Still, he hasn’t been missed much – today, of the Art Film era uber-auteurs, Fellini, Antonioni, Godard, Truffaut, Kurosawa and Bunuel remain potent currency in one form or another (new work, old scripts, reissues, docs, tributes, etc.), but Bergman seems to have faded dramatically from view. Clearly now, the respect he received was always on the verge of dissolving into contempt; going back as far as the 1968 short ""De Düva," things "Bergmanesque" – bald-faced psychological symbology, brooding seriousness, spiritual crisis, Scanda-angst – have been remarkable grist for farce. (Saturday Night Live, Second City TV and Johnny Carson all had their sport back in the day, and there’s no counting the Bergman citations in the history of The Simpsons.) For people who never cared to know from imported cinema, Bergman represented the self-aggrandizing absurdity of Euro-film, even more so, remarkably, than Fellini – perhaps because Federico’s excesses exuded a carnivalesque pandering toward the eternal low-brow. Bergman always aimed high and deep, philosophical and God-searching and proto-Freudian, and his doggedly literal questions were more vital to him and his devoted audience than Yankee ideas of showmanhip. His only competition for Bullgoose Depressive was Antonioni, but Antonioni had the advantage of modern Mediterraneanism, cool-hip visuals and urbane desolation. Bergman had only the dayless winters, the Svealand plains and a seemingly neverending supply of Protestant guilt. Today, we are aswarm with Antonioni imitators, but no one seems to want to be the new Bergman.

[Editor's note: This was written the day before the news of Antonioni's death.]

[...]

But nowhere, not even in the gradually reevaluated "The Serpent’s Egg," is there a lazy, unambitious or unoriginal directorial moment. It doesn’t happen every day that we lose one of an entire art form’s aboriginal movers.
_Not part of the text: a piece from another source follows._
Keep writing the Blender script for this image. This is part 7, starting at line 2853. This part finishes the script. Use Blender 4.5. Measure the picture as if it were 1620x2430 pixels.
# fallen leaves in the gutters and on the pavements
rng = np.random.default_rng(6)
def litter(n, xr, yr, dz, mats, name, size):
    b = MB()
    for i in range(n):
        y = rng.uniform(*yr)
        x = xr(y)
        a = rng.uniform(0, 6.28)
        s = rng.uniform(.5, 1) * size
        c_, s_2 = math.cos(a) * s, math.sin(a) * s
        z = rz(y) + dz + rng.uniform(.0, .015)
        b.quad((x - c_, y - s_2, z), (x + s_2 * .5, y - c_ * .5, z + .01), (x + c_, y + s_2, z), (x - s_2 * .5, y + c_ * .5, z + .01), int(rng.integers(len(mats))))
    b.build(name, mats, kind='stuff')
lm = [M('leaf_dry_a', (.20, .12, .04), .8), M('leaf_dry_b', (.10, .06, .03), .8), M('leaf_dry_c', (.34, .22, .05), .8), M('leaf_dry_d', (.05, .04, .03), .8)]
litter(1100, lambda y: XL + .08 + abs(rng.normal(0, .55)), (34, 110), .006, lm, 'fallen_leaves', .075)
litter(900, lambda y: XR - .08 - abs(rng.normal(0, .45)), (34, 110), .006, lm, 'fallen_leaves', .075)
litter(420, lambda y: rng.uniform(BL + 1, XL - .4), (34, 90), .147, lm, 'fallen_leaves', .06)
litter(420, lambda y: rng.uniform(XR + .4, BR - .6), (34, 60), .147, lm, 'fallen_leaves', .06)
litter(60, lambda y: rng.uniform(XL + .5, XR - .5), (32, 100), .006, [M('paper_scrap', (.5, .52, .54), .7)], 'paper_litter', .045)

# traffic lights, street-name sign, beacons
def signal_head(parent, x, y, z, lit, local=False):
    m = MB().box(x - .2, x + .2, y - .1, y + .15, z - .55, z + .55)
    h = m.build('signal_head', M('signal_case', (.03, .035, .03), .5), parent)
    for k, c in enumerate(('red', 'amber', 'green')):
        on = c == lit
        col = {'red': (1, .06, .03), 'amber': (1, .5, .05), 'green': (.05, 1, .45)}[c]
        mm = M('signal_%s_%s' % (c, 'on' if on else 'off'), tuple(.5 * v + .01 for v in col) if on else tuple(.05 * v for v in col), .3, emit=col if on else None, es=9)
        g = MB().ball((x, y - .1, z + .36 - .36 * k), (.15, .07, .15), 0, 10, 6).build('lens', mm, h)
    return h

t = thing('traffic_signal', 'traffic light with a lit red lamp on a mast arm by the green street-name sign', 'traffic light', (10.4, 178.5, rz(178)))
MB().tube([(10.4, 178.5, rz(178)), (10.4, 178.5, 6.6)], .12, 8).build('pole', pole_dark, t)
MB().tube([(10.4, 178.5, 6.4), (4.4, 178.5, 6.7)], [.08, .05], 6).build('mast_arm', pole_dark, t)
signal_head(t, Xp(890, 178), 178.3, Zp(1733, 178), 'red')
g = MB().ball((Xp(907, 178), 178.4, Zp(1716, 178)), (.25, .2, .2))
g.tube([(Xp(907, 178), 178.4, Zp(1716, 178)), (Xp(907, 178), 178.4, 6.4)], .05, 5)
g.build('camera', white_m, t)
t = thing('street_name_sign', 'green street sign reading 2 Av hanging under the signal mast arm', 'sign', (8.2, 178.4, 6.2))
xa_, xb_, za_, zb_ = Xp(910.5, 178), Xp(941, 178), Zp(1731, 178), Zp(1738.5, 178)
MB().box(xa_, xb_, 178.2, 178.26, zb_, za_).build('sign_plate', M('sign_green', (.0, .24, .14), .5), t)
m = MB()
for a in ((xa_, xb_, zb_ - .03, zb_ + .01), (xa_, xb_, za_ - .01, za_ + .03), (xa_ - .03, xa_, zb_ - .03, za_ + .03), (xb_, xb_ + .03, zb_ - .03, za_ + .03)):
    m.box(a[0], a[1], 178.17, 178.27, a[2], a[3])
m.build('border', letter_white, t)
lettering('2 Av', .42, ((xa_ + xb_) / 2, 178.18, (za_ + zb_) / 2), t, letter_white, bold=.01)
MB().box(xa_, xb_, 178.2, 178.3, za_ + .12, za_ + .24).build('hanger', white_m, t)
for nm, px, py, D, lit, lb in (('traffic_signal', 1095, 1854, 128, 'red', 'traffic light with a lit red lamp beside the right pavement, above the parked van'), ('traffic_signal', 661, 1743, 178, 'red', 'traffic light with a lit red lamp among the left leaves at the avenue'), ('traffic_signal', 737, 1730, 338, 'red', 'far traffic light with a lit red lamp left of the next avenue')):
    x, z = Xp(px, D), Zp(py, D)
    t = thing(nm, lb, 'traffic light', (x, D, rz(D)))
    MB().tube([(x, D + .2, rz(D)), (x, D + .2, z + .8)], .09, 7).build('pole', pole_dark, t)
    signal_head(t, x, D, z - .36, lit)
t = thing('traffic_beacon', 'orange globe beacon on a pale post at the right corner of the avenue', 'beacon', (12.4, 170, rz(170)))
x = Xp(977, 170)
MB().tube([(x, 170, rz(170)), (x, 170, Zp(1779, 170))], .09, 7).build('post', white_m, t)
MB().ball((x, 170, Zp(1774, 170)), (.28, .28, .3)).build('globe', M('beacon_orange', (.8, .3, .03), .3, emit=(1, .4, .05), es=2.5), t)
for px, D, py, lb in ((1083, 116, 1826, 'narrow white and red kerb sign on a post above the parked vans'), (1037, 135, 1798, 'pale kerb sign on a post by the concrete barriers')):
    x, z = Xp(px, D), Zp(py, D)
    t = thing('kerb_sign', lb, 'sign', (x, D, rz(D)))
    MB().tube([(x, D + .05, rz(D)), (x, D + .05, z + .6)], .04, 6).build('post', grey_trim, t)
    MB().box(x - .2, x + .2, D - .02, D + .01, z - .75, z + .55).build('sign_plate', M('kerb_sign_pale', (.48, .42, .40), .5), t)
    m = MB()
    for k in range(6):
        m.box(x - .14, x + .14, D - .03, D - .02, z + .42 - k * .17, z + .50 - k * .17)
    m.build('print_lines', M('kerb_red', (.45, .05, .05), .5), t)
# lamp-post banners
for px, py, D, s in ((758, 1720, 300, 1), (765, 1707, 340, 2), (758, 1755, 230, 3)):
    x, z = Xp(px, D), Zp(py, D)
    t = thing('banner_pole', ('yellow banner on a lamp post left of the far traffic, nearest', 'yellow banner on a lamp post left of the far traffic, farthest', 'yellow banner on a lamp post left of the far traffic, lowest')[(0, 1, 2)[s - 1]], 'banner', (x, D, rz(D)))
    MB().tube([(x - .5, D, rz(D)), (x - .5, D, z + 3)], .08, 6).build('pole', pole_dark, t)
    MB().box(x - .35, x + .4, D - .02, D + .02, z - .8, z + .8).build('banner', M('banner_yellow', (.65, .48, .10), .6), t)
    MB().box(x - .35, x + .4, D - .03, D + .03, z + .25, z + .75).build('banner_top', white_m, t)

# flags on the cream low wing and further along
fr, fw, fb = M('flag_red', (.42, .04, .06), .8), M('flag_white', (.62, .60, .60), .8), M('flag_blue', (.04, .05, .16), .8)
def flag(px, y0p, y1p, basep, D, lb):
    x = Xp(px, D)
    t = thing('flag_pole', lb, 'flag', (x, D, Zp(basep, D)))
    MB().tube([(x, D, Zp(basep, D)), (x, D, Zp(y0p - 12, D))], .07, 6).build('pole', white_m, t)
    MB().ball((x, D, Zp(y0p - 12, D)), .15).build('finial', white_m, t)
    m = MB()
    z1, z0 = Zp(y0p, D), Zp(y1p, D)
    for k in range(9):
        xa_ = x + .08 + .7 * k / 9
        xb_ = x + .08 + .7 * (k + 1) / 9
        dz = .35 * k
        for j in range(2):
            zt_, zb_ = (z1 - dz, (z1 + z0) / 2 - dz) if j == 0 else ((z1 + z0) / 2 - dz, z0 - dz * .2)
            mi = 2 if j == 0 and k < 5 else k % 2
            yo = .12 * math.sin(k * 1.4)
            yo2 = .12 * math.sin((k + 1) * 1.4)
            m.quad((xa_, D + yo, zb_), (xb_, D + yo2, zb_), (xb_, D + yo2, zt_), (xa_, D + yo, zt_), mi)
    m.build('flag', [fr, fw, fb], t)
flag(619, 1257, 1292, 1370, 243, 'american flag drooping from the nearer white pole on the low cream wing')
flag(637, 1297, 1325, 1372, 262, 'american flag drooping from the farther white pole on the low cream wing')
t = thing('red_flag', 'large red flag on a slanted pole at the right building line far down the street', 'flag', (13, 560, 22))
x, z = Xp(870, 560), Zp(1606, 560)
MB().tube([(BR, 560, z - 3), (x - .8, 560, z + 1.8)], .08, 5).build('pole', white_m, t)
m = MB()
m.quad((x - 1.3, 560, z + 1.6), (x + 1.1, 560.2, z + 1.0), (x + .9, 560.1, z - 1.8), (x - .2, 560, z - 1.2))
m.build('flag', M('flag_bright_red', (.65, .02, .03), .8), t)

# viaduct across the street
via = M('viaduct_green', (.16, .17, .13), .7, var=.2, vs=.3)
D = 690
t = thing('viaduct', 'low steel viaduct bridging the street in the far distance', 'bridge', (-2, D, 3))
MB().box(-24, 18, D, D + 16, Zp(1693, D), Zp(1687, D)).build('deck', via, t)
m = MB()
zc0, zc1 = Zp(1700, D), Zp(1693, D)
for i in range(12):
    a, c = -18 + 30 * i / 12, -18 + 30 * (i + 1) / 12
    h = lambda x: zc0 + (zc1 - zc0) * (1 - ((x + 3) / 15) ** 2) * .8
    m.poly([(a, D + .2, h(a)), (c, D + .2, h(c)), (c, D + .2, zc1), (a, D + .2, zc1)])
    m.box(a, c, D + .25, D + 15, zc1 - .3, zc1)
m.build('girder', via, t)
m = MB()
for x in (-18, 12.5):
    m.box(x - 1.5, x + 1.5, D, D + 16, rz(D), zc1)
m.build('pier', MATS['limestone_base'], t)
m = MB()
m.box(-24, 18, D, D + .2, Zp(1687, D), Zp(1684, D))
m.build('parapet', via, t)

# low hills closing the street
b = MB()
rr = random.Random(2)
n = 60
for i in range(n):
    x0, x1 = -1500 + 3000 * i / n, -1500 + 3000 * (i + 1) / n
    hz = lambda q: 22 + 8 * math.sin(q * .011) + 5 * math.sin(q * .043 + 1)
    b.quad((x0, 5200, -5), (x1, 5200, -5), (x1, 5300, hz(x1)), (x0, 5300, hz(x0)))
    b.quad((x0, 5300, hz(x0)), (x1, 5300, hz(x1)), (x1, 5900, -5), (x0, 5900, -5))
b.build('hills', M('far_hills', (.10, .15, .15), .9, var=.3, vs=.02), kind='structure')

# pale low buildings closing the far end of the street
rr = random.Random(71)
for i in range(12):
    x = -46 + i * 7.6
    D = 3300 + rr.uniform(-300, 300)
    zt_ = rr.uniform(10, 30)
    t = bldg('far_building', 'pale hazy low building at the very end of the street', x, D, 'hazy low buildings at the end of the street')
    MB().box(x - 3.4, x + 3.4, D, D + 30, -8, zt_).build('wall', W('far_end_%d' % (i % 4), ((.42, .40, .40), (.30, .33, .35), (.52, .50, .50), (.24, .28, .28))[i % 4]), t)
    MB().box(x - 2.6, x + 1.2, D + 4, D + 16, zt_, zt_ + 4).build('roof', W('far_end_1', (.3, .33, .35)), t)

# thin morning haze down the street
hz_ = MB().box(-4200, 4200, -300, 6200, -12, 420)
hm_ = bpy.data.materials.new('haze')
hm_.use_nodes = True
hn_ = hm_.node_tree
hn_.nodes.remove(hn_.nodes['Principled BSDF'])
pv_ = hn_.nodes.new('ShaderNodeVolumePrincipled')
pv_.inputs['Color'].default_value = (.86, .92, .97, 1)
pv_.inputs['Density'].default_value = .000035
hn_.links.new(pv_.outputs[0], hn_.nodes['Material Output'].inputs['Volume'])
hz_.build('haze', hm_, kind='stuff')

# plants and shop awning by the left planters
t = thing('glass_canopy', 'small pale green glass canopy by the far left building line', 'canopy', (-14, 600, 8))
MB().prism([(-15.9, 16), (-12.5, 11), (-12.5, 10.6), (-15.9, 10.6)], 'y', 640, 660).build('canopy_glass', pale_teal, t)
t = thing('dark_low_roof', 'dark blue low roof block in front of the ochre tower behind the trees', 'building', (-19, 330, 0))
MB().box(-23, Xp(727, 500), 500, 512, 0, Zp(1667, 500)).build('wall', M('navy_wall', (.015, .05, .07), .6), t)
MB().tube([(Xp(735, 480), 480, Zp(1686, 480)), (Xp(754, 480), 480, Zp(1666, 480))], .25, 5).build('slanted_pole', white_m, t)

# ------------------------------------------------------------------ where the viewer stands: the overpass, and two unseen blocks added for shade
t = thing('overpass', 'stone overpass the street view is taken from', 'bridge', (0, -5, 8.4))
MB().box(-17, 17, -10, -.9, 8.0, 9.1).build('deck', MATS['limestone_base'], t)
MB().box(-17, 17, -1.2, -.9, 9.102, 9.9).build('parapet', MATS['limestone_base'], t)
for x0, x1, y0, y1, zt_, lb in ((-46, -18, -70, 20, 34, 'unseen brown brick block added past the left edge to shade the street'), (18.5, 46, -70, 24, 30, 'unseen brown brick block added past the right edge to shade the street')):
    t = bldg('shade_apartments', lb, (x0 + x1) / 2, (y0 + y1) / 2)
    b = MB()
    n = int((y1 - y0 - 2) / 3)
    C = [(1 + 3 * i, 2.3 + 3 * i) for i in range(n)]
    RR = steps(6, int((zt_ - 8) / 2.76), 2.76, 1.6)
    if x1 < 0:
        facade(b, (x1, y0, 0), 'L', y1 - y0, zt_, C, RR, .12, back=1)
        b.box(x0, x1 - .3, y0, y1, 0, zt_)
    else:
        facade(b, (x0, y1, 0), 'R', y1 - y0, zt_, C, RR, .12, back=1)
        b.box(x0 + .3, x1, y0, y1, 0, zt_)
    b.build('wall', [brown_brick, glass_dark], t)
When will he reenter the pantheon?

Dan Callahan, The House Next Door:

After a while, life and work and a few laughs turn us all into Mary Wilke (Diane Keaton) in Woody Allen’s "Manhattan": “I mean, the silence, God’s silence…OK, OK…I mean, I loved it at Radcliffe, but alright, you outgrow it!” Surely Allen means us to reject the self-loathing, brittle Wilke, who churns out novelizations of popular movies instead of trying to create serious art. But her comments nail the Bergman/Antonioni pretensions and the mindset that would most appreciate them. She also sees Bergman’s “fashionable pessimism” as “adolescent.” This hits even closer to the bone. Wilke has a point. Several points, actually. She is also evil. Her pop mindset rules today, and we have to do everything we can to topple it. Paying attention to the virtues of Bergman and Antonioni is definitely a step in the right direction....

[...]

If being unforgiving is adolescent, then Bergman was adolescent until the end. But his images of bliss linger as much as his vicious dialogue (and the nastiness was always mitigated by the lilting music of the Swedish language).